Biosev SA, the sugar-cane processor taken public by Louis Dreyfus Holding BV on April 15, trades at 0.8 times its book value, matching the ratio for Petroleo Brasileiro SA, the heaviest weighted stock on the Ibovespa. That compares with an average price-to-book value, or the ratio of a stock’s price divided by the book value per share, of 1.1 times for the benchmark equity gauge, according to data compiled by Bloomberg.

Three of the four companies that held IPOs so far this year and have started trading have fallen since their offerings. Biosev sank 14 percent in its trading debut on April 23, the biggest first-day drop in Brazil since 2008, even after pledging to buy back shares for the same price plus interest if the stock is trading lower than the IPO level one year after the sale. Alupar has dropped 3.7 percent from its IPO price since shares started trading on April 24.

Benchmark Drops

Press officials at Banco do Brasil, Alupar and Gol all declined to comment on the results of their offerings, saying they are in a so-called quiet period. Biosev didn’t respond to a phone call on April 26 seeking comment.

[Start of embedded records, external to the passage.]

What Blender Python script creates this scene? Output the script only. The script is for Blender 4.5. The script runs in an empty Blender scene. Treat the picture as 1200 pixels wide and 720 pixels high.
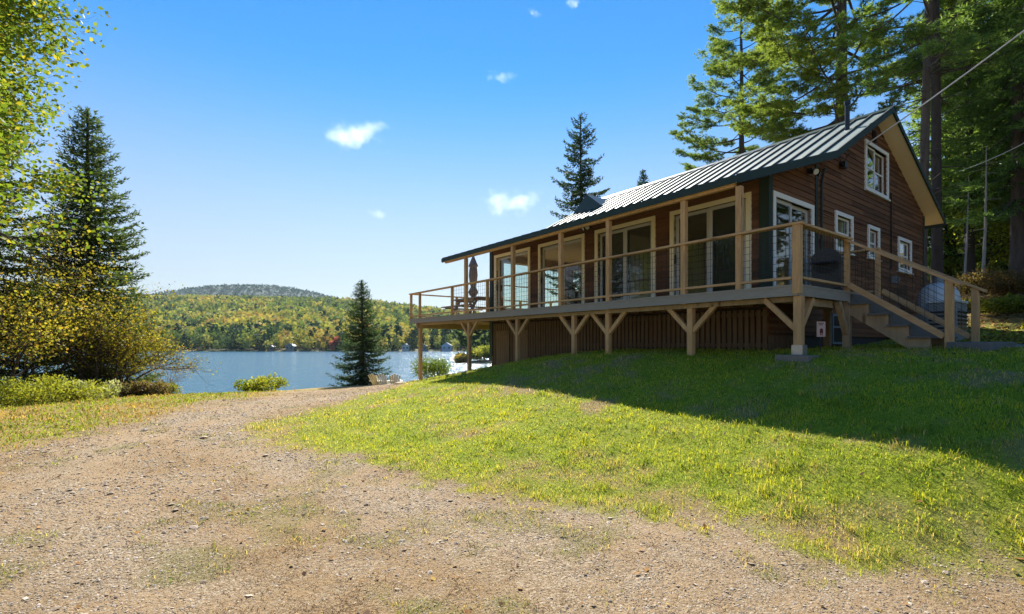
import bpy, math, random
import numpy as np
from mathutils import Vector

random.seed(7)
scene = bpy.context.scene
COL = scene.collection
R_ = math.radians
EYE = 1.45          # camera height above the drive
F = 579.0           # focal length in photo pixels (1200 wide)
LAKE_Z = -4.55

# ------------------------------------------------------------------ helpers
def tag(o, label=None, cat=None, group=None, kind=None):
    if label: o['label'] = label
    if cat: o['category'] = cat
    if group: o['group'] = group
    if kind: o['kind'] = kind
    return o

def empty(name, loc, rz=0.0, label=None, cat=None, group=None):
    o = bpy.data.objects.new(name, None)
    COL.objects.link(o)
    o.location = loc
    o.rotation_euler = (0, 0, rz)
    o.empty_display_size = 0.2
    return tag(o, label, cat, group)

def link(name, me, mat=None, parent=None):
    o = bpy.data.objects.new(name, me)
    COL.objects.link(o)
    if mat is not None and len(me.materials) == 0:
        me.materials.append(mat)
    if parent is not None:
        o.parent = parent
    return o

def copy_tree(o, parent=None):
    c = o.copy()
    COL.objects.link(c)
    c.parent = parent
    for ch in list(o.children):
        copy_tree(ch, c)
    return c

class MB:
    """collects boxes, bars, tubes and lathes, then links them as one mesh object"""
    def __init__(self):
        self.v = []; self.f = []; self.sm = []
    def add(self, vs, fs, smooth=False):
        b = len(self.v)
        self.v += [tuple(p) for p in vs]
        self.f += [tuple(i + b for i in f) for f in fs]
        self.sm += [smooth] * len(fs)
    def hexa(self, p):
        self.add(p, [(0,3,2,1),(4,5,6,7),(0,1,5,4),(1,2,6,5),(2,3,7,6),(3,0,4,7)])
    def box(self, x0, y0, z0, x1, y1, z1):
        x0, x1 = min(x0,x1), max(x0,x1); y0, y1 = min(y0,y1), max(y0,y1); z0, z1 = min(z0,z1), max(z0,z1)
        self.hexa([(x0,y0,z0),(x1,y0,z0),(x1,y1,z0),(x0,y1,z0),(x0,y0,z1),(x1,y0,z1),(x1,y1,z1),(x0,y1,z1)])
    def bar(self, p, q, w, h, side=None):
        p, q = Vector(p), Vector(q); d = (q - p).normalized()
        if side is None:
            up = Vector((0,0,1)) if abs(d.z) < .95 else Vector((0,1,0))
            sd = d.cross(up).normalized()
        else:
            sd = Vector(side).normalized()
        up = sd.cross(d).normalized()
        a, b = sd * w / 2, up * h / 2
        self.hexa([p-a-b, p+a-b, q+a-b, q-a-b, p-a+b, p+a+b, q+a+b, q-a+b])
    def tube(self, pts, rad, n=8, cap=True, smooth=True):
        pts = [Vector(p) for p in pts]
        vs, fs = [], []
        for i, p in enumerate(pts):
            d = (pts[min(i+1, len(pts)-1)] - pts[max(i-1, 0)]).normalized()
            ref = Vector((0,0,1)) if abs(d.z) < .9 else Vector((1,0,0))
            a = d.cross(ref).normalized(); b = d.cross(a).normalized()
            r = rad[i] if hasattr(rad, '__len__') else rad
            for k in range(n):
                t = 2*math.pi*k/n
                vs.append(p + a*math.cos(t)*r + b*math.sin(t)*r)
        for i in range(len(pts)-1):
            for k in range(n):
                k2 = (k+1) % n
                fs.append((i*n+k, i*n+k2, (i+1)*n+k2, (i+1)*n+k))
        self.add(vs, fs, smooth)
        if cap:
            m = (len(pts)-1)*n
            self.add([vs[i] for i in range(n)], [tuple(range(n))])
            self.add([vs[m+i] for i in range(n)], [tuple(reversed(range(n)))])
    def lathe(self, prof, c=(0,0,0), n=20, fold=0.0, nf=8):
        vs, fs = [], []
        for r, z in prof:
            for k in range(n):
                t = 2*math.pi*k/n
                rr = r*(1+fold*math.cos(nf*t))
                vs.append((c[0]+rr*math.cos(t), c[1]+rr*math.sin(t), c[2]+z))
        for i in range(len(prof)-1):
            for k in range(n):
                k2 = (k+1) % n
                fs.append((i*n+k, i*n+k2, (i+1)*n+k2, (i+1)*n+k))
        self.add(vs, fs, True)
    def build(self, name, mat, parent=None, bevel=0):
        me = bpy.data.meshes.new(name)
        me.from_pydata([tuple(p) for p in self.v], [], self.f)
        me.polygons.foreach_set('use_smooth', self.sm)
        me.update()
        o = link(name, me, mat, parent)
        if bevel:
            m = o.modifiers.new('Bevel', 'BEVEL'); m.width = bevel; m.segments = 2; m.limit_method = 'ANGLE'
        return o

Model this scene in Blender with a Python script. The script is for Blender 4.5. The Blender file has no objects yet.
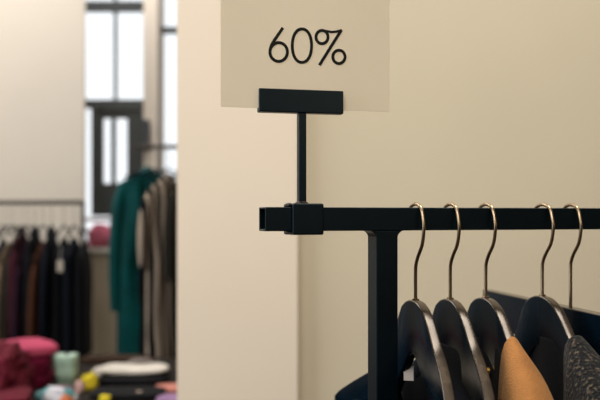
import bpy, bmesh, math, random
from mathutils import Vector, noise, Matrix
random.seed(7)
C = bpy.context.scene.collection
PI = math.pi
F = 833.33
CZ = 1.35
HOR = 216.0
def W(px, py, Y):
    """scale helper: size / place of something seen at distance Y"""
    return Vector(((px-300)/F*Y, Y, CZ-(py-HOR)/F*Y))

# ------------------------------------------------------------ materials
def mat(name, col, rough=0.6, metal=0.0, spec=0.5, var=0.0, vscale=8.0, bump=0.0, bscale=60.0, sheen=0.0, coat=0.0, rvar=0.0):
    m = bpy.data.materials.new(name); m.use_nodes = True
    nt = m.node_tree; b = nt.nodes['Principled BSDF']
    b.inputs['Roughness'].default_value = rough
    b.inputs['Metallic'].default_value = metal
    b.inputs['Specular IOR Level'].default_value = spec
    b.inputs['Sheen Weight'].default_value = sheen
    b.inputs['Coat Weight'].default_value = coat
    b.inputs['Coat Roughness'].default_value = 0.15
    tc = nt.nodes.new('ShaderNodeTexCoord')
    n = nt.nodes.new('ShaderNodeTexNoise'); n.inputs['Scale'].default_value = vscale
    n.inputs['Detail'].default_value = 4
    nt.links.new(tc.outputs['Object'], n.inputs['Vector'])
    r = nt.nodes.new('ShaderNodeValToRGB')
    r.color_ramp.elements[0].position = 0.3; r.color_ramp.elements[1].position = 0.7
    r.color_ramp.elements[0].color = [c*(1-var) for c in col]+[1]
    r.color_ramp.elements[1].color = [min(1, c*(1+var)) for c in col]+[1]
    nt.links.new(n.outputs['Fac'], r.inputs['Fac'])
    nt.links.new(r.outputs['Color'], b.inputs['Base Color'])
    if rvar:
        mr = nt.nodes.new('ShaderNodeMapRange')
        mr.inputs['To Min'].default_value = rough-rvar; mr.inputs['To Max'].default_value = rough+rvar
        nt.links.new(n.outputs['Fac'], mr.inputs['Value']); nt.links.new(mr.outputs['Result'], b.inputs['Roughness'])
    if bump:
        n2 = nt.nodes.new('ShaderNodeTexNoise'); n2.inputs['Scale'].default_value = bscale; n2.inputs['Detail'].default_value = 5
        nt.links.new(tc.outputs['Object'], n2.inputs['Vector'])
        bp = nt.nodes.new('ShaderNodeBump'); bp.inputs['Strength'].default_value = bump; bp.inputs['Distance'].default_value = 0.004
        nt.links.new(n2.outputs['Fac'], bp.inputs['Height']); nt.links.new(bp.outputs['Normal'], b.inputs['Normal'])
    return m

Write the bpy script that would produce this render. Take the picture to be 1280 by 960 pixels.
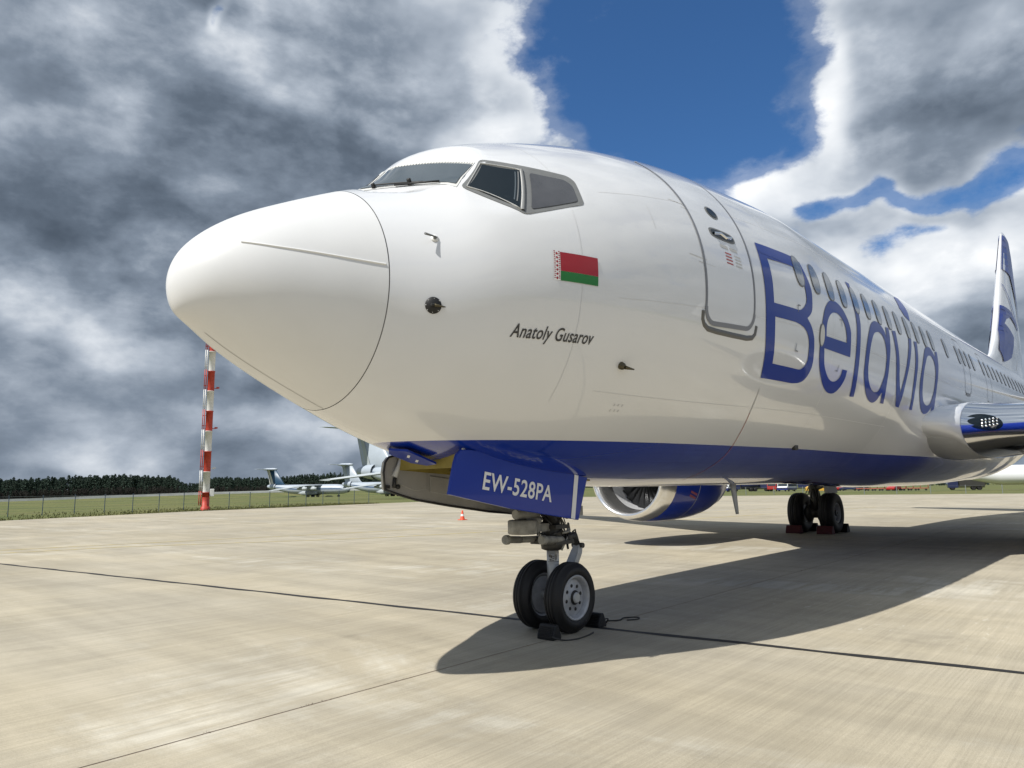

Smiles rose 6.8 percent to 23.17 reais at 10:36 a.m. in Sao Paulo in its trading debut. BB Seguridade fell 3.5 percent to

16.40 reais.

The benchmark index has declined 10 percent this year, the most among 19 major emerging-market exchanges.

Concern that Brazil’s economic recovery will falter and that government intervention will curb earnings growth in some industries are preventing the Ibovespa from rebounding, Saga Capital’s Mendonca said.

“The number of deals in such a short period of time, for me, is more of a coincidence,” Mendonca said in a telephone interview. “Some of them were also not typical IPOs, but instead companies that are already listed, that everybody knows, and that were selling stakes in their subsidiaries. That lessens risks a bit.”


President Dilma Rousseff’s administration last year announced measures to force companies to cut electricity prices, lending costs and mobile-phone bills in an attempt to boost growth that slowed in 2012 to 0.9 percent, the second-worst performance in 12 years. Gross domestic product is forecast to expand 3.1 percent this year, the median estimate among 40 economists surveyed by Bloomberg.

The government last week announced tax cuts for companies including petrochemicals and ethanol producers, a sign that Brazil’s attitude toward business could be changing, Citigroup Inc. analysts said.

“These events suggest the tide of worry over state intervention in business is ebbing,” Sao Paulo-based analyst Stephen Graham and Nicolas Riva in New York wrote in the note to clients dated April 24. “The government has been more careful in announcements and is consulting more with business.”

Quick Cash

Offerings such as those held by Gol and Banco do Brasil last week may not be good for the companies in the long run because they are giving up stakes in profitable businesses to raise cash quickly, said Saulo Sabba, a portfolio manager at Faros Investimentos in Rio de Janeiro.

Gol, the world’s most indebted airline, will use the proceeds of Smiles’ IPO to pay off debt. BB Seguridade’s deal will give “more capital room” for Banco do Brasil, the lender’s Chief Executive Officer, Aldemir Bendini, said in an interview on April 3.

“Actually if things were better for them, they probably wouldn’t be doing those sales,” Sabba said in a telephone interview. “So, in a sense, we can’t really say that all those IPOs are happening because things are good. In some cases, it’s actually the opposite.”

(Corrects price-to-book ratio for Biosev in fifth paragraph of story published April 29.)